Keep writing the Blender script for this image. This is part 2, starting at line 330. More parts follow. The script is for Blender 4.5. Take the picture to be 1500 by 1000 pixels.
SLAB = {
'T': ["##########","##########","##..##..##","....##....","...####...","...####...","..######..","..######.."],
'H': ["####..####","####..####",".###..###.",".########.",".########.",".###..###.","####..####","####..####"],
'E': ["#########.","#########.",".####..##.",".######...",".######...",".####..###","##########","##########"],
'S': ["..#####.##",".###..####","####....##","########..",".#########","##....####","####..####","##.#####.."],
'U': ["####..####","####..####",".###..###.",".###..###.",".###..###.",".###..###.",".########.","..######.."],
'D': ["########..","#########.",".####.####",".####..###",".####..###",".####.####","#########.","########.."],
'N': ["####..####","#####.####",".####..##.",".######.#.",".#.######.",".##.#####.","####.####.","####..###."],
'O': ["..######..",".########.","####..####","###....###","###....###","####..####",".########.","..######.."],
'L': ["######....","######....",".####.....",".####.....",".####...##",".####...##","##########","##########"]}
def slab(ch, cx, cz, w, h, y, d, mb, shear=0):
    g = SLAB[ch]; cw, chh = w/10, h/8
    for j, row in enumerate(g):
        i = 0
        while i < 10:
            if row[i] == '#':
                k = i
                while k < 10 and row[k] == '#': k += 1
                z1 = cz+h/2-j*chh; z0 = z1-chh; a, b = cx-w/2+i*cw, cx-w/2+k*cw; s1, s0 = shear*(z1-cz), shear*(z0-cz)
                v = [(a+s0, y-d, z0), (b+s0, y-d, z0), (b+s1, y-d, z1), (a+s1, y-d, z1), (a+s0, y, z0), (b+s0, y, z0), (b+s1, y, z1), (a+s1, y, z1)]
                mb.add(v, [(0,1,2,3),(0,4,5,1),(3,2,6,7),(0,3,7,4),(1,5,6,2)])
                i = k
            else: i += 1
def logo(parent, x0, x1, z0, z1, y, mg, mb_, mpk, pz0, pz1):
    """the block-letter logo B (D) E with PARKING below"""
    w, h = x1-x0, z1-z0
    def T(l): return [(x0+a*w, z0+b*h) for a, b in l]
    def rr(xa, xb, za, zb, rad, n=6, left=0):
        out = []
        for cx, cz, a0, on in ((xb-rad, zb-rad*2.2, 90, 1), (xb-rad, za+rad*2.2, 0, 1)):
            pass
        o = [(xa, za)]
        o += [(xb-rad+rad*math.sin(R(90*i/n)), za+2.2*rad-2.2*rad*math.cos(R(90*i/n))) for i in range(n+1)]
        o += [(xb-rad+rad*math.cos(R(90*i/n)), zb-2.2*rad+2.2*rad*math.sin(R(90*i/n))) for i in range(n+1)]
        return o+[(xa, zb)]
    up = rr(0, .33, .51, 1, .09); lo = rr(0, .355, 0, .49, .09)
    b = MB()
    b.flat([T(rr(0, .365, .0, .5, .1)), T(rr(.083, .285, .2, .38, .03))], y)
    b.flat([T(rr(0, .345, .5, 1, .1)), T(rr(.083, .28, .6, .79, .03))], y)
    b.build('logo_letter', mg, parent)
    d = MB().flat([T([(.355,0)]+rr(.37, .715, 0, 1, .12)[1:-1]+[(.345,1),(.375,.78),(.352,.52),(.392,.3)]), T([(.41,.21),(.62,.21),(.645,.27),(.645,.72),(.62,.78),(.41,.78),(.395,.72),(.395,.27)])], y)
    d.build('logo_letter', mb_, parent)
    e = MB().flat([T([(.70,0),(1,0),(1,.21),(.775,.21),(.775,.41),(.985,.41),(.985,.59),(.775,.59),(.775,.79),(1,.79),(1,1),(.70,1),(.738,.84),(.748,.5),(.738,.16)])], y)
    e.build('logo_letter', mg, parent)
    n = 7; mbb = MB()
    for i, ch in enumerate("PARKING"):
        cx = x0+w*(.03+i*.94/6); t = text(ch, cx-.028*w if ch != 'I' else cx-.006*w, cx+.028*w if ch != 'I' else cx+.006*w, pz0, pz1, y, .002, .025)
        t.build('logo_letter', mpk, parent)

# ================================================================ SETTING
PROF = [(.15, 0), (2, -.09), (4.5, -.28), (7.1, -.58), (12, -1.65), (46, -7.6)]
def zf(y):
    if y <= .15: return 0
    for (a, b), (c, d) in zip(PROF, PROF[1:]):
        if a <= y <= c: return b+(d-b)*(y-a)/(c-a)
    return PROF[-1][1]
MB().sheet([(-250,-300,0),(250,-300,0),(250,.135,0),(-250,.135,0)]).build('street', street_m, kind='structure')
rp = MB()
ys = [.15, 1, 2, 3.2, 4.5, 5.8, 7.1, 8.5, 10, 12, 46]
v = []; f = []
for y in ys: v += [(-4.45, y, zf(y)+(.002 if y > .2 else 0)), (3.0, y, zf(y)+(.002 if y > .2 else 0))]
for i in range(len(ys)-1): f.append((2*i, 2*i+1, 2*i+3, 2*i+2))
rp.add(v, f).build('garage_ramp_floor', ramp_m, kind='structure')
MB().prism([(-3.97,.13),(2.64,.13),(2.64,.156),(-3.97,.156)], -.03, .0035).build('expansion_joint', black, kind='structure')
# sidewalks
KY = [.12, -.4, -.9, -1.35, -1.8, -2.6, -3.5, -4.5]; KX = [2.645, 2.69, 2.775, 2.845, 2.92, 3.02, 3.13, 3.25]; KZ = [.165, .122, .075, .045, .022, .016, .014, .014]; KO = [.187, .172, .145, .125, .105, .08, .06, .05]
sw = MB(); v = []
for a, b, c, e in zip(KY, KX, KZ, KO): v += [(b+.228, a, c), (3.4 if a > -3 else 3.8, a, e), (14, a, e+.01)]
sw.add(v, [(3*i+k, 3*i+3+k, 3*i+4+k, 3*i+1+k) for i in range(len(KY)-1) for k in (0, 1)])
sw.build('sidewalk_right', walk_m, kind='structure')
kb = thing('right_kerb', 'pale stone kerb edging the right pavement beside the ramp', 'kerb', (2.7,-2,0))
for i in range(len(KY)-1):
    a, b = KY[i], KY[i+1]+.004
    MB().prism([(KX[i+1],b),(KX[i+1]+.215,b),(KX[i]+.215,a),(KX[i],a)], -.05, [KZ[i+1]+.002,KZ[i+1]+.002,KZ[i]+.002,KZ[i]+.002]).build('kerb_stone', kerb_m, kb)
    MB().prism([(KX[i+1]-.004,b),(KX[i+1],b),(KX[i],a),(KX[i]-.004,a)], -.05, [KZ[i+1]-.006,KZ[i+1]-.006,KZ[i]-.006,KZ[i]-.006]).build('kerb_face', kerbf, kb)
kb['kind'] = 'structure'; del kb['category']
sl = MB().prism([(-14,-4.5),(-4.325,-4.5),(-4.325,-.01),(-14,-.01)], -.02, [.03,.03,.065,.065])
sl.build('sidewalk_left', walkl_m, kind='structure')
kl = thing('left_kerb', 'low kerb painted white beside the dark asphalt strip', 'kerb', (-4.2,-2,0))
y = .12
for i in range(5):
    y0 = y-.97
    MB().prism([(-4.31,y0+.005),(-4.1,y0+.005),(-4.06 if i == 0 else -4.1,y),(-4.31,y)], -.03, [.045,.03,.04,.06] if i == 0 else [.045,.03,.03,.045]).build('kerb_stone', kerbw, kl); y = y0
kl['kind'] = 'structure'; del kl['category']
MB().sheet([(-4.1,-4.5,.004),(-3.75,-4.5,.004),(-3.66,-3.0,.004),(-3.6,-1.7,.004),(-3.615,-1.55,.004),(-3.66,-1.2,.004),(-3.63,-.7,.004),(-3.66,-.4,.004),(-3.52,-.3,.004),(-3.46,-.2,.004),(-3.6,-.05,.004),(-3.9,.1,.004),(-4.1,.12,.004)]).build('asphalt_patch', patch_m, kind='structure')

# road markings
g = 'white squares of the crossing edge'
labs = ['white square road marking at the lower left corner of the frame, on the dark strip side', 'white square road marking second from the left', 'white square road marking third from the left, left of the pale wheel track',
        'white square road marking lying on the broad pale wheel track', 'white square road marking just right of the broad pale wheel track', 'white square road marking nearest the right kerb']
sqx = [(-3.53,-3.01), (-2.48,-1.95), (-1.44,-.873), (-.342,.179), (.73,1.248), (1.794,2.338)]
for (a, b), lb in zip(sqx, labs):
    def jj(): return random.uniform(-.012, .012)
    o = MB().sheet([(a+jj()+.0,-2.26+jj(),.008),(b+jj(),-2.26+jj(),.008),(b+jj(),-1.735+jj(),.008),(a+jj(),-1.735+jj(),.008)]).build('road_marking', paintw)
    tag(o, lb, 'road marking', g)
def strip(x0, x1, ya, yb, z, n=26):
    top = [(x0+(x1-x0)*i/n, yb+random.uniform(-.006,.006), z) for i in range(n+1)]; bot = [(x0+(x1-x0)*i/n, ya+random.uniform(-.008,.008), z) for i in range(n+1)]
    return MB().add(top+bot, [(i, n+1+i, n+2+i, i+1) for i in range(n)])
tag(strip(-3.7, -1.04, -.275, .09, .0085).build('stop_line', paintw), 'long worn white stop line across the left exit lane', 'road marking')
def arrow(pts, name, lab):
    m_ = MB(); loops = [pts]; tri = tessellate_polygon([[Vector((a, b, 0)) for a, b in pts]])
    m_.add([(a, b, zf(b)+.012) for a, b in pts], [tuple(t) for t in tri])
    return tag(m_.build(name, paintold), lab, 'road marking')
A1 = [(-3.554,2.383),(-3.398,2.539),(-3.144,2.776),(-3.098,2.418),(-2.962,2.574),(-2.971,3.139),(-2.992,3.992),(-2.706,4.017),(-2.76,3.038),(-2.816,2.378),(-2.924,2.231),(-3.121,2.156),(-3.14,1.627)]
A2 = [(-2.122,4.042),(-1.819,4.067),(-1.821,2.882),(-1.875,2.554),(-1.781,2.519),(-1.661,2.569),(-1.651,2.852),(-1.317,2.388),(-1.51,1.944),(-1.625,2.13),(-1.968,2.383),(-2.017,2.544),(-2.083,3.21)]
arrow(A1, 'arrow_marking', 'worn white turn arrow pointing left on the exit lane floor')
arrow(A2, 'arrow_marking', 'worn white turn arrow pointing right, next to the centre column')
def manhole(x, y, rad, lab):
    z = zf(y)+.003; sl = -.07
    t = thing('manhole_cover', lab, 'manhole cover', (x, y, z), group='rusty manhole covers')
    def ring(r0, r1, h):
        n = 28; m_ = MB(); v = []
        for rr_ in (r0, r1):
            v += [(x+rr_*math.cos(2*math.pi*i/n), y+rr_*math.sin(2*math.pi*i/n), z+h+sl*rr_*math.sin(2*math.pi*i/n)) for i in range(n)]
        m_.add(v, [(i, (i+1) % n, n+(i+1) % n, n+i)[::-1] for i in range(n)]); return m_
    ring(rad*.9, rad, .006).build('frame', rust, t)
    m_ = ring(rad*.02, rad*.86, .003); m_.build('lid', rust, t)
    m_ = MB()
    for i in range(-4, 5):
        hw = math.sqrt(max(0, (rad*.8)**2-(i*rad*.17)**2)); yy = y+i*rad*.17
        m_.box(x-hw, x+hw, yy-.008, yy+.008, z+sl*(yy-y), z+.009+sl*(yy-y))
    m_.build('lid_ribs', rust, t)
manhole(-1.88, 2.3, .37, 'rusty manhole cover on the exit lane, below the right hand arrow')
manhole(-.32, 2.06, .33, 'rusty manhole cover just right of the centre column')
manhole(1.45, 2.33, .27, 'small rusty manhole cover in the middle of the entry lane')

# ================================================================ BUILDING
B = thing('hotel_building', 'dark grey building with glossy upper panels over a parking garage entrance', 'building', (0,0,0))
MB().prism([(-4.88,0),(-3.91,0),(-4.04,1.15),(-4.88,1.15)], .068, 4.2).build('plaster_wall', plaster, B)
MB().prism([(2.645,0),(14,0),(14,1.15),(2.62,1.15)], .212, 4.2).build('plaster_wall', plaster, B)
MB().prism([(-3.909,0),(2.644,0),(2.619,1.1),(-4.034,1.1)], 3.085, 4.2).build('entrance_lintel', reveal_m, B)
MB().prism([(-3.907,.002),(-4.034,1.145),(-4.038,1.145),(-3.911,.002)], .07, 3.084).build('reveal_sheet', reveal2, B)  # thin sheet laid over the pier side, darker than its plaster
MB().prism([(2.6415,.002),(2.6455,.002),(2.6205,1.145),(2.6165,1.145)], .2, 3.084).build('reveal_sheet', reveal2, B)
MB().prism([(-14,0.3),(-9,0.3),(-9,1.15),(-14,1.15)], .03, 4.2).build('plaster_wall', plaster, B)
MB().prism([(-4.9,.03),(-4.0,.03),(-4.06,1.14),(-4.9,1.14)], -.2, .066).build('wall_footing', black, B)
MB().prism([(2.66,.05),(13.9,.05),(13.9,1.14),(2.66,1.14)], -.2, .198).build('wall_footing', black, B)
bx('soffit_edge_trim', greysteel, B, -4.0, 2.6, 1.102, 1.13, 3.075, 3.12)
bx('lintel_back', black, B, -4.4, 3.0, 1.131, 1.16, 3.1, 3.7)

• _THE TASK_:
Give back exactly the lines from the line holding "4.2).build('entrance_lintel', reveal_m, B)" through the last line of the listing, including both.

• _COMPLETE OUTPUT_:
MB().prism([(-3.909,0),(2.644,0),(2.619,1.1),(-4.034,1.1)], 3.085, 4.2).build('entrance_lintel', reveal_m, B)
MB().prism([(-3.907,.002),(-4.034,1.145),(-4.038,1.145),(-3.911,.002)], .07, 3.084).build('reveal_sheet', reveal2, B)  # thin sheet laid over the pier side, darker than its plaster
MB().prism([(2.6415,.002),(2.6455,.002),(2.6205,1.145),(2.6165,1.145)], .2, 3.084).build('reveal_sheet', reveal2, B)
MB().prism([(-14,0.3),(-9,0.3),(-9,1.15),(-14,1.15)], .03, 4.2).build('plaster_wall', plaster, B)
MB().prism([(-4.9,.03),(-4.0,.03),(-4.06,1.14),(-4.9,1.14)], -.2, .066).build('wall_footing', black, B)
MB().prism([(2.66,.05),(13.9,.05),(13.9,1.14),(2.66,1.14)], -.2, .198).build('wall_footing', black, B)
bx('soffit_edge_trim', greysteel, B, -4.0, 2.6, 1.102, 1.13, 3.075, 3.12)
bx('lintel_back', black, B, -4.4, 3.0, 1.131, 1.16, 3.1, 3.7)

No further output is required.